In Re the Elimination of Grade Crossings of the New York Central Railroad

297 N.Y. 246 | NY | 1948

[EDITORS' NOTE: THIS PAGE CONTAINS HEADNOTES. HEADNOTES ARE NOT AN OFFICIAL PRODUCT OF THE COURT, THEREFORE THEY ARE NOT DISPLAYED.] *248 In view of the reservations contained in the order of the Public Service Commission, we are constrained to dismiss this appeal for lack of jurisdiction upon the ground that the commission's order, affirmed by the Appellate Division, did not finally determine the proceeding within the meaning of the Constitution of the State.

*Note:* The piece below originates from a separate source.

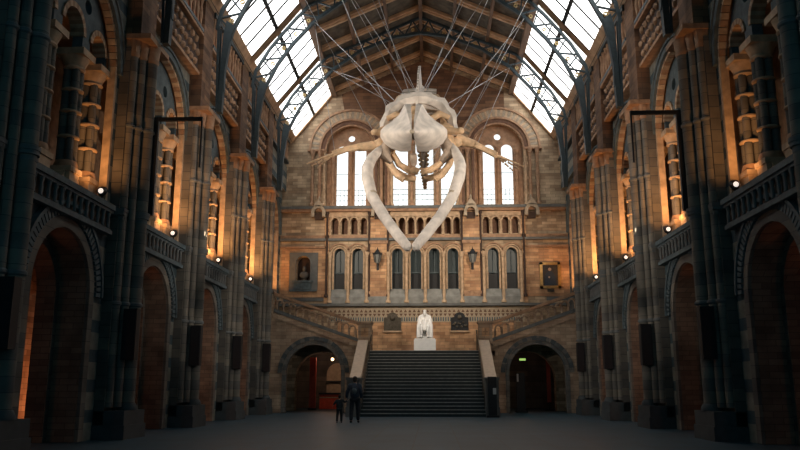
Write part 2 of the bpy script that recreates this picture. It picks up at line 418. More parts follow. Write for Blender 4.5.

We are further of the opinion that the Appellate Division was without jurisdiction to review the order of the commission because the order did not affect a substantial right of the appellant (Civ. Prac. Act, § 631). It seems entirely clear that under the reservation in the Public Service Commission's order there can and will be no determination with respect to the cost of improvements to be paid by the railroad company under the provisions of the Grade Crossing Elimination Act of 1939 (L. 1939, ch. 289, § 4) until after a hearing denovo with respect to the extent to which the plans include railroad improvements and the nature and cost thereof, entirely without prejudice to the respective contentions of the State of New York and the New York Central Railroad Company, and without prejudice to the right of any person to offer further and additional proof at that time upon such issues. Inasmuch as the entire cost of construction will be advanced by the State, and the railroad company will not be required to pay or contribute to the cost of construction until after the work is completed and such a determination has been made, and since that determination will be subject to review in the courts, it cannot be said that the order reserving all of these matters to future determination affects any substantial right of the appellant.

The appeal should be dismissed, without costs, and the matter remitted to the Appellate Division, with directions to dismiss the appeal taken to that court.

LOUGHRAN, Ch. J., LEWIS, CONWAY, DESMOND, THACHER, DYE and FULD, JJ., concur.